** Data provided **
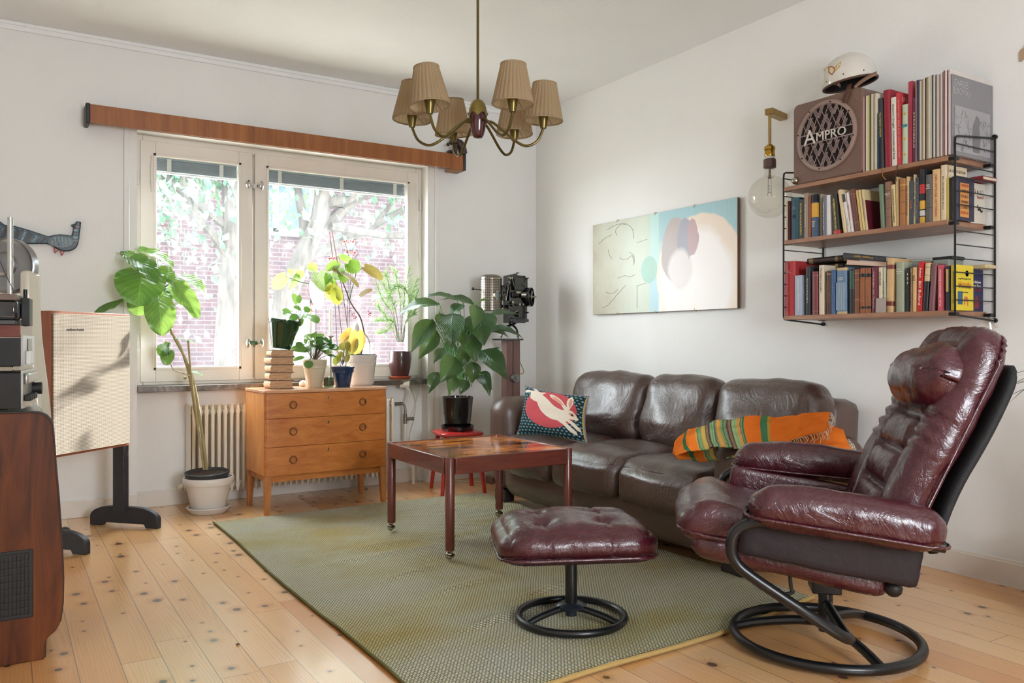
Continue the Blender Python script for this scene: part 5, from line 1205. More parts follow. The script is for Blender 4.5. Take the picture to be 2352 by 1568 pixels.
cols = [('#DCD6CC', 'white'), ('#3A3A44', 'navy black'), ('#6B5C78', 'lilac'), ('#C9BFA6', 'cream'), ('#8E8270', 'khaki'), ('#D2C8B0', 'pale ivory'), ('#242226', 'black'), ('#A08C6E', 'light brown'), ('#D8CDB6', 'buttermilk'), ('#B9BDB4', 'silver grey'), ('#2E3036', 'charcoal'), ('#CFC8BC', 'bone white'), ('#1E1C1C', 'jet black'), ('#C7B8B0', 'rosy grey'), ('#8F7F7C', 'mauve grey'), ('#D6D0D2', 'lilac white'), ('#A9968A', 'taupe'), ('#7A5A52', 'rust brown'), ('#DDD8D2', 'chalk white'), ('#8A3A40', 'wine red'), ('#CBC5BE', 'pearl grey')]
for i, (c, nm) in enumerate(cols):
    px = 2103.5+78*i/(len(cols)-1)*1.0; y = PX(px, 0, -.305).y; yt = 187-27*i/(len(cols)-1)+rnd.uniform(-2, 3); h = PX(px, yt, -.305).z-1.7425
    make_book('record_sleeve', f'{nm} record sleeve in the tight row of records right of the purple book', 'records on the top shelf', (-.305+rnd.uniform(-.004, .004), y, 1.7426), .0066, h, .29, c, pages=False, rs=0, cat='record sleeve', bump=.5)
def ext5(o, t, h, d):
    for i, s in enumerate(('CHARLES', 'BUKOWSKI')): text_obj('cover_lettering', s, .040, mat('#A9A8AA', .6, name='faint_lettering'), o, Matrix.Translation((.065, -t/2-.0006, h*(.90-.10*i))) @ MF, sx=9, fit=.10 if i == 0 else .115)
    MB().box(.02, -t/2-.0005, .05*h, d-.02, -t/2, h*.62).build('photo_panel', mat('#9B999B', .5, var=.12, bs=30, name='photo_panel'), o)
    MB().prism([(.15, .08*h), (.2, .08*h), (.205, .25*h), (.195, .42*h), (.205, .47*h), (.19, .54*h), (.172, .55*h), (.165, .49*h), (.15, .42*h), (.145, .3*h)], .0008, Matrix.Translation((0, -t/2-.0004, 0)) @ MF).build('printed_figure', mat('#6F6D70', .5, name='print_grey'), o)
    b = MB()
    for k in range(16):
        x, z = rnd.uniform(.03, .13), rnd.uniform(.1, .55)*h; b.tube(bez([(x+rnd.uniform(-.015, .015), -t/2-.0008, z+rnd.uniform(-.02, .02)) for _ in range(4)], 3), .0006, 4)
    for k in range(9):
        x, z = rnd.uniform(.21, .27), rnd.uniform(.15, .52)*h; b.tube(bez([(x+rnd.uniform(-.012, .012), -t/2-.0008, z+rnd.uniform(-.015, .015)) for _ in range(4)], 3), .0006, 4)
    b.build('printed_scribble', mat('#5E5C60', .5, name='print_dark'), o)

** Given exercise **
Take the listing above and restate it word for word, without its pictures.

** Correct answer **
Continue the Blender Python script for this scene: part 5, from line 1205. More parts follow. The script is for Blender 4.5. Take the picture to be 2352 by 1568 pixels.
cols = [('#DCD6CC', 'white'), ('#3A3A44', 'navy black'), ('#6B5C78', 'lilac'), ('#C9BFA6', 'cream'), ('#8E8270', 'khaki'), ('#D2C8B0', 'pale ivory'), ('#242226', 'black'), ('#A08C6E', 'light brown'), ('#D8CDB6', 'buttermilk'), ('#B9BDB4', 'silver grey'), ('#2E3036', 'charcoal'), ('#CFC8BC', 'bone white'), ('#1E1C1C', 'jet black'), ('#C7B8B0', 'rosy grey'), ('#8F7F7C', 'mauve grey'), ('#D6D0D2', 'lilac white'), ('#A9968A', 'taupe'), ('#7A5A52', 'rust brown'), ('#DDD8D2', 'chalk white'), ('#8A3A40', 'wine red'), ('#CBC5BE', 'pearl grey')]
for i, (c, nm) in enumerate(cols):
    px = 2103.5+78*i/(len(cols)-1)*1.0; y = PX(px, 0, -.305).y; yt = 187-27*i/(len(cols)-1)+rnd.uniform(-2, 3); h = PX(px, yt, -.305).z-1.7425
    make_book('record_sleeve', f'{nm} record sleeve in the tight row of records right of the purple book', 'records on the top shelf', (-.305+rnd.uniform(-.004, .004), y, 1.7426), .0066, h, .29, c, pages=False, rs=0, cat='record sleeve', bump=.5)
def ext5(o, t, h, d):
    for i, s in enumerate(('CHARLES', 'BUKOWSKI')): text_obj('cover_lettering', s, .040, mat('#A9A8AA', .6, name='faint_lettering'), o, Matrix.Translation((.065, -t/2-.0006, h*(.90-.10*i))) @ MF, sx=9, fit=.10 if i == 0 else .115)
    MB().box(.02, -t/2-.0005, .05*h, d-.02, -t/2, h*.62).build('photo_panel', mat('#9B999B', .5, var=.12, bs=30, name='photo_panel'), o)
    MB().prism([(.15, .08*h), (.2, .08*h), (.205, .25*h), (.195, .42*h), (.205, .47*h), (.19, .54*h), (.172, .55*h), (.165, .49*h), (.15, .42*h), (.145, .3*h)], .0008, Matrix.Translation((0, -t/2-.0004, 0)) @ MF).build('printed_figure', mat('#6F6D70', .5, name='print_grey'), o)
    b = MB()
    for k in range(16):
        x, z = rnd.uniform(.03, .13), rnd.uniform(.1, .55)*h; b.tube(bez([(x+rnd.uniform(-.015, .015), -t/2-.0008, z+rnd.uniform(-.02, .02)) for _ in range(4)], 3), .0006, 4)
    for k in range(9):
        x, z = rnd.uniform(.21, .27), rnd.uniform(.15, .52)*h; b.tube(bez([(x+rnd.uniform(-.012, .012), -t/2-.0008, z+rnd.uniform(-.015, .015)) for _ in range(4)], 3), .0006, 4)
    b.build('printed_scribble', mat('#5E5C60', .5, name='print_dark'), o)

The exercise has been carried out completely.